§ **Directive**:
Your task is to output the data exactly as it stands.

===============

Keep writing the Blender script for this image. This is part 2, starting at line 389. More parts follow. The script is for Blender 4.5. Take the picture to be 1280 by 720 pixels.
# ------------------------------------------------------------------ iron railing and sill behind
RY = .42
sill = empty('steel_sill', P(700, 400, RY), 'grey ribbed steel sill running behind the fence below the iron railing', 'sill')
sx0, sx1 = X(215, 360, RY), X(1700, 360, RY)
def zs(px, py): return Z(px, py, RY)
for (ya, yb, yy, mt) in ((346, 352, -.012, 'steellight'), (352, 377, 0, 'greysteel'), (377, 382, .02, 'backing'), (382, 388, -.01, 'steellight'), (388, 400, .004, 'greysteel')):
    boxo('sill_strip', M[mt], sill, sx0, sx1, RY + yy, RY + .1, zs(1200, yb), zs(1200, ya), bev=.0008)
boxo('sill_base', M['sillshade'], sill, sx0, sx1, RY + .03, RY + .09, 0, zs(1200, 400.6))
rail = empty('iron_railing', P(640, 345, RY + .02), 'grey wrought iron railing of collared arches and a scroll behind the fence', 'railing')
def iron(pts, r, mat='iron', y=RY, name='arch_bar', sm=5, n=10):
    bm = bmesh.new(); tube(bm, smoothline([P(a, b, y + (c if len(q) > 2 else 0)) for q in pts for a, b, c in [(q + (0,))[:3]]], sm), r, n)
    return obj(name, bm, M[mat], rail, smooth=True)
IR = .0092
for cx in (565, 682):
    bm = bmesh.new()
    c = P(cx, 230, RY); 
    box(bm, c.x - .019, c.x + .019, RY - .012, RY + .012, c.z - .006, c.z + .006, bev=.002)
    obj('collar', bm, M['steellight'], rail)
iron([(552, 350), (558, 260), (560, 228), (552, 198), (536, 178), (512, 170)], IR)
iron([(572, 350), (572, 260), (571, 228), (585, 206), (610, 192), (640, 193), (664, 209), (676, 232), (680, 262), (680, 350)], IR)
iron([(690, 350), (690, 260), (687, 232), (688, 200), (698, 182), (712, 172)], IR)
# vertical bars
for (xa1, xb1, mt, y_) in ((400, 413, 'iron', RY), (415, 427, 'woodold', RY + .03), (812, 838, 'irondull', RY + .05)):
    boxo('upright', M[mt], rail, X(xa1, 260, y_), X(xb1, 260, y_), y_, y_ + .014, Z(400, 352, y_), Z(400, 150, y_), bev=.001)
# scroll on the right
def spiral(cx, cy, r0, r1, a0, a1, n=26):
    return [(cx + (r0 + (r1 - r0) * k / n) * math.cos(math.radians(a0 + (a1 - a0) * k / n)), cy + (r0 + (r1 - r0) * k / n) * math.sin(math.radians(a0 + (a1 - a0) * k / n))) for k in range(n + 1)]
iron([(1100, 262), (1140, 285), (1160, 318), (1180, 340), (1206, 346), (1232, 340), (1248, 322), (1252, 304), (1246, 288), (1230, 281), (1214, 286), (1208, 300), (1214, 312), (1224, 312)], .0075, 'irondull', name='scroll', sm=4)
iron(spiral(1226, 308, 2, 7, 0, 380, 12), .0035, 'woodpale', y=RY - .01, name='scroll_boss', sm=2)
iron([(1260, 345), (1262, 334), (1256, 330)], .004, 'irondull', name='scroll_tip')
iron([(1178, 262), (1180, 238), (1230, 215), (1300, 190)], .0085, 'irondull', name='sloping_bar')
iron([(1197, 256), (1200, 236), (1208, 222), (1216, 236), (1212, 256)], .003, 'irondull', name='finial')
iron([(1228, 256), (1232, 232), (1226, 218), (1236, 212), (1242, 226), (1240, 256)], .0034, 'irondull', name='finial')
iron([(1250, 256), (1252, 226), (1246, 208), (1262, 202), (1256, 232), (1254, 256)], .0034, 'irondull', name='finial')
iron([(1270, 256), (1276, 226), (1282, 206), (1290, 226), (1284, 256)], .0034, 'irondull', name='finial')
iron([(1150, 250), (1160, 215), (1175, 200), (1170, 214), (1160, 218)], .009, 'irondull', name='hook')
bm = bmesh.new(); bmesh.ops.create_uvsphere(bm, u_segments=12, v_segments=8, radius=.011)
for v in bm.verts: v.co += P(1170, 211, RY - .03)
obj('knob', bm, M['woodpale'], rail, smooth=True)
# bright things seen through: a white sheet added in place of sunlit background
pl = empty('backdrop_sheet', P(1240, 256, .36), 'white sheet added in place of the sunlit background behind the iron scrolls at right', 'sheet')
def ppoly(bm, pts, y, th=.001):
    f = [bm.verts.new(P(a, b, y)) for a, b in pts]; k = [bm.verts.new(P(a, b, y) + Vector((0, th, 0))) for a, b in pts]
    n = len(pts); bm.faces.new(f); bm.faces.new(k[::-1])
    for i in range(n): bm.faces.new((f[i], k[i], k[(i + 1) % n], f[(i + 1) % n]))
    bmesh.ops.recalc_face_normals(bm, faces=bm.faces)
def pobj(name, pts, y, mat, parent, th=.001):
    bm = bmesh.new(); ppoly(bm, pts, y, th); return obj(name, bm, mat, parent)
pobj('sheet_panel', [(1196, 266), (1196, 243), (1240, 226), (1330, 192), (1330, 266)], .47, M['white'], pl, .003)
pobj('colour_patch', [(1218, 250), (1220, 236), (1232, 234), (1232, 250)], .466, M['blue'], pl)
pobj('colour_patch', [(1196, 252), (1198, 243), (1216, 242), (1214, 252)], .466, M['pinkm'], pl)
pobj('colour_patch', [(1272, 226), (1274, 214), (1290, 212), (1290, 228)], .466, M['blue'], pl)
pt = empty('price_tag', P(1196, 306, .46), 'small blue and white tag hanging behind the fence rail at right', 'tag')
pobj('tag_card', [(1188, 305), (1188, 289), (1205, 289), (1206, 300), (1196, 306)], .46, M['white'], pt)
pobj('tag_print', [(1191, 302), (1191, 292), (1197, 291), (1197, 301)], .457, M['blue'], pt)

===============

§ **Full response**:
Keep writing the Blender script for this image. This is part 2, starting at line 389. More parts follow. The script is for Blender 4.5. Take the picture to be 1280 by 720 pixels.
# ------------------------------------------------------------------ iron railing and sill behind
RY = .42
sill = empty('steel_sill', P(700, 400, RY), 'grey ribbed steel sill running behind the fence below the iron railing', 'sill')
sx0, sx1 = X(215, 360, RY), X(1700, 360, RY)
def zs(px, py): return Z(px, py, RY)
for (ya, yb, yy, mt) in ((346, 352, -.012, 'steellight'), (352, 377, 0, 'greysteel'), (377, 382, .02, 'backing'), (382, 388, -.01, 'steellight'), (388, 400, .004, 'greysteel')):
    boxo('sill_strip', M[mt], sill, sx0, sx1, RY + yy, RY + .1, zs(1200, yb), zs(1200, ya), bev=.0008)
boxo('sill_base', M['sillshade'], sill, sx0, sx1, RY + .03, RY + .09, 0, zs(1200, 400.6))
rail = empty('iron_railing', P(640, 345, RY + .02), 'grey wrought iron railing of collared arches and a scroll behind the fence', 'railing')
def iron(pts, r, mat='iron', y=RY, name='arch_bar', sm=5, n=10):
    bm = bmesh.new(); tube(bm, smoothline([P(a, b, y + (c if len(q) > 2 else 0)) for q in pts for a, b, c in [(q + (0,))[:3]]], sm), r, n)
    return obj(name, bm, M[mat], rail, smooth=True)
IR = .0092
for cx in (565, 682):
    bm = bmesh.new()
    c = P(cx, 230, RY); 
    box(bm, c.x - .019, c.x + .019, RY - .012, RY + .012, c.z - .006, c.z + .006, bev=.002)
    obj('collar', bm, M['steellight'], rail)
iron([(552, 350), (558, 260), (560, 228), (552, 198), (536, 178), (512, 170)], IR)
iron([(572, 350), (572, 260), (571, 228), (585, 206), (610, 192), (640, 193), (664, 209), (676, 232), (680, 262), (680, 350)], IR)
iron([(690, 350), (690, 260), (687, 232), (688, 200), (698, 182), (712, 172)], IR)
# vertical bars
for (xa1, xb1, mt, y_) in ((400, 413, 'iron', RY), (415, 427, 'woodold', RY + .03), (812, 838, 'irondull', RY + .05)):
    boxo('upright', M[mt], rail, X(xa1, 260, y_), X(xb1, 260, y_), y_, y_ + .014, Z(400, 352, y_), Z(400, 150, y_), bev=.001)
# scroll on the right
def spiral(cx, cy, r0, r1, a0, a1, n=26):
    return [(cx + (r0 + (r1 - r0) * k / n) * math.cos(math.radians(a0 + (a1 - a0) * k / n)), cy + (r0 + (r1 - r0) * k / n) * math.sin(math.radians(a0 + (a1 - a0) * k / n))) for k in range(n + 1)]
iron([(1100, 262), (1140, 285), (1160, 318), (1180, 340), (1206, 346), (1232, 340), (1248, 322), (1252, 304), (1246, 288), (1230, 281), (1214, 286), (1208, 300), (1214, 312), (1224, 312)], .0075, 'irondull', name='scroll', sm=4)
iron(spiral(1226, 308, 2, 7, 0, 380, 12), .0035, 'woodpale', y=RY - .01, name='scroll_boss', sm=2)
iron([(1260, 345), (1262, 334), (1256, 330)], .004, 'irondull', name='scroll_tip')
iron([(1178, 262), (1180, 238), (1230, 215), (1300, 190)], .0085, 'irondull', name='sloping_bar')
iron([(1197, 256), (1200, 236), (1208, 222), (1216, 236), (1212, 256)], .003, 'irondull', name='finial')
iron([(1228, 256), (1232, 232), (1226, 218), (1236, 212), (1242, 226), (1240, 256)], .0034, 'irondull', name='finial')
iron([(1250, 256), (1252, 226), (1246, 208), (1262, 202), (1256, 232), (1254, 256)], .0034, 'irondull', name='finial')
iron([(1270, 256), (1276, 226), (1282, 206), (1290, 226), (1284, 256)], .0034, 'irondull', name='finial')
iron([(1150, 250), (1160, 215), (1175, 200), (1170, 214), (1160, 218)], .009, 'irondull', name='hook')
bm = bmesh.new(); bmesh.ops.create_uvsphere(bm, u_segments=12, v_segments=8, radius=.011)
for v in bm.verts: v.co += P(1170, 211, RY - .03)
obj('knob', bm, M['woodpale'], rail, smooth=True)
# bright things seen through: a white sheet added in place of sunlit background
pl = empty('backdrop_sheet', P(1240, 256, .36), 'white sheet added in place of the sunlit background behind the iron scrolls at right', 'sheet')
def ppoly(bm, pts, y, th=.001):
    f = [bm.verts.new(P(a, b, y)) for a, b in pts]; k = [bm.verts.new(P(a, b, y) + Vector((0, th, 0))) for a, b in pts]
    n = len(pts); bm.faces.new(f); bm.faces.new(k[::-1])
    for i in range(n): bm.faces.new((f[i], k[i], k[(i + 1) % n], f[(i + 1) % n]))
    bmesh.ops.recalc_face_normals(bm, faces=bm.faces)
def pobj(name, pts, y, mat, parent, th=.001):
    bm = bmesh.new(); ppoly(bm, pts, y, th); return obj(name, bm, mat, parent)
pobj('sheet_panel', [(1196, 266), (1196, 243), (1240, 226), (1330, 192), (1330, 266)], .47, M['white'], pl, .003)
pobj('colour_patch', [(1218, 250), (1220, 236), (1232, 234), (1232, 250)], .466, M['blue'], pl)
pobj('colour_patch', [(1196, 252), (1198, 243), (1216, 242), (1214, 252)], .466, M['pinkm'], pl)
pobj('colour_patch', [(1272, 226), (1274, 214), (1290, 212), (1290, 228)], .466, M['blue'], pl)
pt = empty('price_tag', P(1196, 306, .46), 'small blue and white tag hanging behind the fence rail at right', 'tag')
pobj('tag_card', [(1188, 305), (1188, 289), (1205, 289), (1206, 300), (1196, 306)], .46, M['white'], pt)
pobj('tag_print', [(1191, 302), (1191, 292), (1197, 291), (1197, 301)], .457, M['blue'], pt)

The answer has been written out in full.